Now who has the best chances at this game? Well, obviously Andy: If he draws a red ball, he already has won, while Bruce can only win if he draws a red ball after Andy drew a white ball, and Charles can only win if both Andy and Bruce drew a white ball, and he then drew a red one.
Now, how to fix this first-mover advantage? Well, obviously we have to increase the probability of the others to win to make up for it. One obvious way to do so is if there are less white balls in the box for the later players. So just remove a white ball after each draw.
However, if Andy draws the red ball, he has won anyway, so it doesn't matter whether and what we remove afterwards, so we can instead just say Andy keeps the ball he has drawn. If the ball was white, it improves the chances of Bruce, and if it was red, it doesn't matter anyway. For the same reason, Bruce can just keep his ball, and of course for Charles it doesn't matter anyway since he's the last. But that now is exactly the game you described.
So your mistake was to see the advantage of having less white balls for the later players, but you didn't take into account the first-mover's advantage that Bruce can only win if Andy hasn't already, and Charles only if neither Andy nor Bruce has.
However so far this only shows that there are two effects working into opposite directions (thus showing that your intuition was based on incomplete analysis of the situation), but it doesn't yet show why those two effects cancel each other out exactly, giving a fair game in the end.
To see that the game is indeed fair, for the moment forget about the colours, and just assume that the balls are numbered $1$ to $4$. Now consider the following questions:
What ball is Andy most likely to draw? Well, obviously he'll draw any ball with equal probability, that is, with probability $1/4$.

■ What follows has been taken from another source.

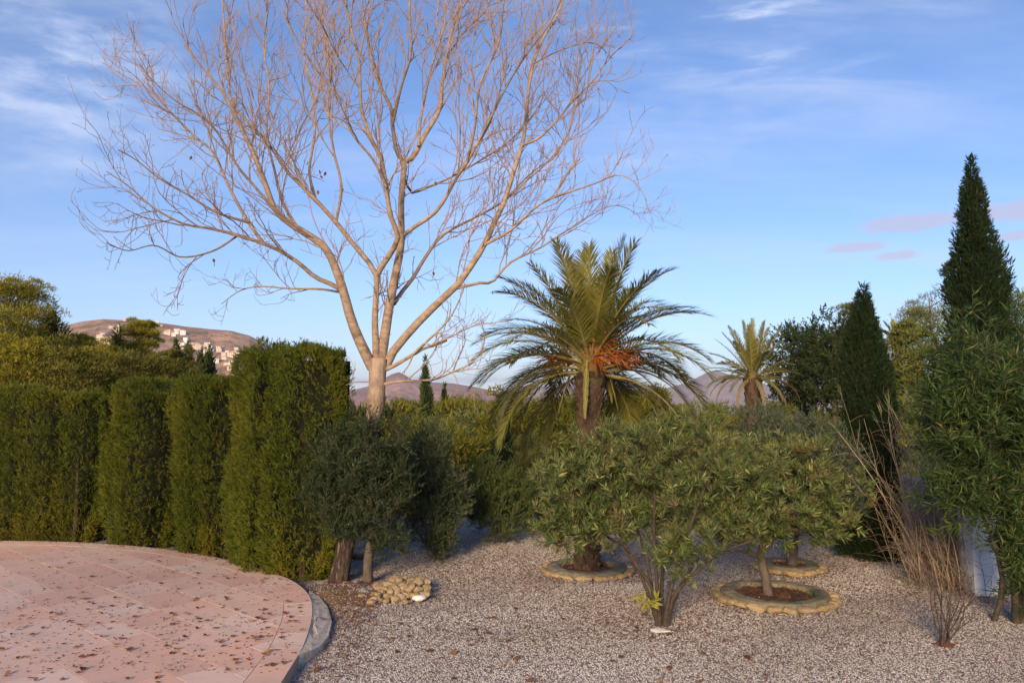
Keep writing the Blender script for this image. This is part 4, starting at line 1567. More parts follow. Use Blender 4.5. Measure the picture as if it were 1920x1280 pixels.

What ball is Bruce most likely to draw? Well, he'll draw one of the balls Andy didn't, but since Andy draws any ball with equal probability, each ball will be missing with equal probability, and therefore this doesn't cause any bias; Bruce will again draw any ball with equal probability, $1/4$.
Finally, what ball is Charles most likely to draw? Well, again, no ball is more likely to be missing than any other, so the probabilities are again equal, and every ball has probability $1/4$ to be drawn by Charles.
OK, so now we paint ball $4$ red. But how we paint the balls doesn't affect the probability of the ball being drawn, therefore still Andy, Bruce and Charles each have a probability of $1/4$ to draw the red ball (the remaining $1/4$ is where neither draws the red ball).
Thus they all have equal chances of winning.